Life at Moose Factory is recorded in the Factory journal which makes colourful reading. An 18th Century entry refers to a certain Indian "Captn Esqua-wee-Noa, alias Snuff ye blanket, from his delicate taste of holding his germent to his nose when he enters ye Factory to avoid ye ill scent, and from his refusing to eat any Victuals dres’d in any Utensils of ours".

In the 1747-48 Journal, Jno Potts writes: "Spent the day in Religious Exercise and to prevent hard Drinking I did read over to them one of the Little Books Your Honrs was pleased to Send us last year, which is a Dissivasive from the Sin of Drunkness".

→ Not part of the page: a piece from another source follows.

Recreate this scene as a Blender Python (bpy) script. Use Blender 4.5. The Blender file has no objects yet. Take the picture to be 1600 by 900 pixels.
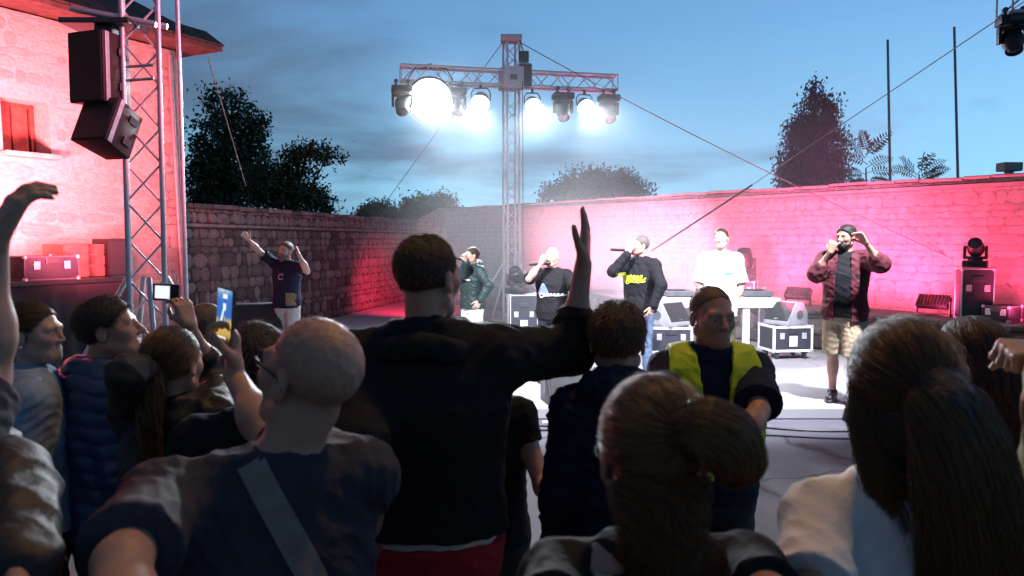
import bpy, bmesh, math, random
import numpy as np
from mathutils import Vector, Matrix, Quaternion
from mathutils.bvhtree import BVHTree
random.seed(7); rng = np.random.default_rng(11)
R = math.radians
sc = bpy.context.scene
C = sc.collection

# ------------------------------------------------------------------ camera
F = 1250.0; CAMZ = 1.85; PITCH = math.atan(75 / F)
cd = bpy.data.cameras.new('camera'); cam = bpy.data.objects.new('camera', cd); C.objects.link(cam)
cam.location = (0, 0, CAMZ); cam.rotation_euler = (math.pi / 2 - PITCH, 0, 0)
cd.sensor_width = 36; cd.lens = 36 * F / 1600; cd.clip_start = .05; cd.clip_end = 2000
cd.dof.use_dof = True; cd.dof.focus_distance = 9.0; cd.dof.aperture_fstop = 5.0
sc.camera = cam
sc.view_settings.view_transform = 'Standard'; sc.view_settings.look = 'None'
sc.view_settings.exposure = 0.0; sc.view_settings.gamma = 1.0
sc.cycles.use_denoising = True
sc.cycles.max_bounces = 6; sc.cycles.diffuse_bounces = 3; sc.cycles.volume_bounces = 0
sc.cycles.sample_clamp_indirect = 4.0
sc.cycles.volume_step_rate = 4.0; sc.cycles.volume_max_steps = 96

_fw = Vector((0, math.cos(PITCH), -math.sin(PITCH))); _up = Vector((0, math.sin(PITCH), math.cos(PITCH)))
def ray(px, py):
    return (_fw + Vector((1, 0, 0)) * ((px - 800) / F) + _up * ((450 - py) / F))
def at(px, py, d):
    v = ray(px, py); return Vector((0, 0, CAMZ)) + v * (d / v.y)

# ------------------------------------------------------------------ sky
def world():
    w = bpy.data.worlds.new('World'); sc.world = w; w.use_nodes = True
    nt = w.node_tree; N = nt.nodes; L = nt.links; N.clear()
    out = N.new('ShaderNodeOutputWorld'); bg = N.new('ShaderNodeBackground')
    tc = N.new('ShaderNodeTexCoord'); sep = N.new('ShaderNodeSeparateXYZ')
    L.new(tc.outputs['Generated'], sep.inputs[0])
    ramp = N.new('ShaderNodeValToRGB'); e = ramp.color_ramp.elements
    e[0].position = 0.0; e[0].color = (.25, .52, .68, 1)
    e[1].position = 1.0; e[1].color = (.030, .068, .15, 1)
    for p, c in ((.10, (.205, .45, .67, 1)), (.25, (.13, .30, .54, 1)), (.5, (.065, .155, .31, 1))):
        q = e.new(p); q.color = c
    L.new(sep.outputs['Z'], ramp.inputs[0])
    # dusk glow stronger towards +x : brightness over azimuth
    mr = N.new('ShaderNodeMapRange'); mr.inputs[1].default_value = -.45; mr.inputs[2].default_value = 1.0
    mr.inputs[3].default_value = .24; mr.inputs[4].default_value = 1.12
    dg = N.new('ShaderNodeVectorMath'); dg.operation = 'DOT_PRODUCT'; dg.inputs[1].default_value = (.78, .62, 0)
    L.new(tc.outputs['Generated'], dg.inputs[0]); L.new(dg.outputs['Value'], mr.inputs[0])
    mul = N.new('ShaderNodeMix'); mul.data_type = 'RGBA'; mul.blend_type = 'MULTIPLY'; mul.inputs[0].default_value = 1
    L.new(ramp.outputs[0], mul.inputs[6]); L.new(mr.outputs[0], mul.inputs[7])
    # clouds : sheet projected on a flat layer above
    dv = N.new('ShaderNodeVectorMath'); dv.operation = 'DIVIDE'
    ad = N.new('ShaderNodeMath'); ad.operation = 'ADD'; ad.inputs[1].default_value = .22
    L.new(sep.outputs['Z'], ad.inputs[0])
    cb = N.new('ShaderNodeCombineXYZ')
    L.new(ad.outputs[0], cb.inputs[0]); L.new(ad.outputs[0], cb.inputs[1]); cb.inputs[2].default_value = 1
    L.new(tc.outputs['Generated'], dv.inputs[0]); L.new(cb.outputs[0], dv.inputs[1])
    mp = N.new('ShaderNodeMapping'); mp.inputs['Scale'].default_value = (1.0, 1.2, 1.4); mp.inputs['Location'].default_value = (3.3, 1.2, 0)
    mp.inputs['Rotation'].default_value = (0, 0, R(-12))
    L.new(dv.outputs[0], mp.inputs[0])
    nz = N.new('ShaderNodeTexNoise'); nz.inputs['Scale'].default_value = 1.15; nz.inputs['Detail'].default_value = 7; nz.inputs['Roughness'].default_value = .52
    nz.inputs['Distortion'].default_value = .35
    L.new(mp.outputs[0], nz.inputs[0])
    mk = N.new('ShaderNodeMapRange'); mk.inputs[1].default_value = .20; mk.inputs[2].default_value = -.42; mk.inputs[3].default_value = -.16; mk.inputs[4].default_value = .10
    L.new(sep.outputs['X'], mk.inputs[0])
    a2 = N.new('ShaderNodeMath'); a2.operation = 'ADD'; L.new(nz.outputs[0], a2.inputs[0]); L.new(mk.outputs[0], a2.inputs[1])
    cr = N.new('ShaderNodeMapRange'); cr.interpolation_type = 'SMOOTHSTEP'; cr.inputs[1].default_value = .36; cr.inputs[2].default_value = .66; cr.inputs[4].default_value = .78
    L.new(a2.outputs[0], cr.inputs[0])
    cl = N.new('ShaderNodeMix'); cl.data_type = 'RGBA'; cl.inputs[7].default_value = (.062, .090, .15, 1)
    L.new(cr.outputs[0], cl.inputs[0]); L.new(mul.outputs[2], cl.inputs[6])
    # a thin warm-grey rim on the clouds
    L.new(cl.outputs[2], bg.inputs[0]); bg.inputs[1].default_value = 1.5
    L.new(bg.outputs[0], out.inputs[0])
world()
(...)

With a reorganization of the Company, in 1810, Moose became headquarters of the "southern factories". After union with the North West Company in 1821, Moose Factory was the residence of the Governor in Chief of the Southern Department of Rupert’s Land. Governor William Williams lived there during the years 1822 to 1826; and meetings of the council and the department were held there several times between 1822 and 1843. When the department was discontinued about the turn of the century, Moose became the headquarters of the district. At the same time, ships from London, which had called there every year since 1730, began to deliver cargoes, instead, at Charlton Island, for distribution to the James Bay posts. In 1931, the railway from North Bay reached Moosonee, across the river from Moose Factory, and it was no longer necessary to bring trade goods in, by way of Hudson Strait. The district office was moved to Winnipeg three years later, and Moose Factory reverted to the status of fur trade post.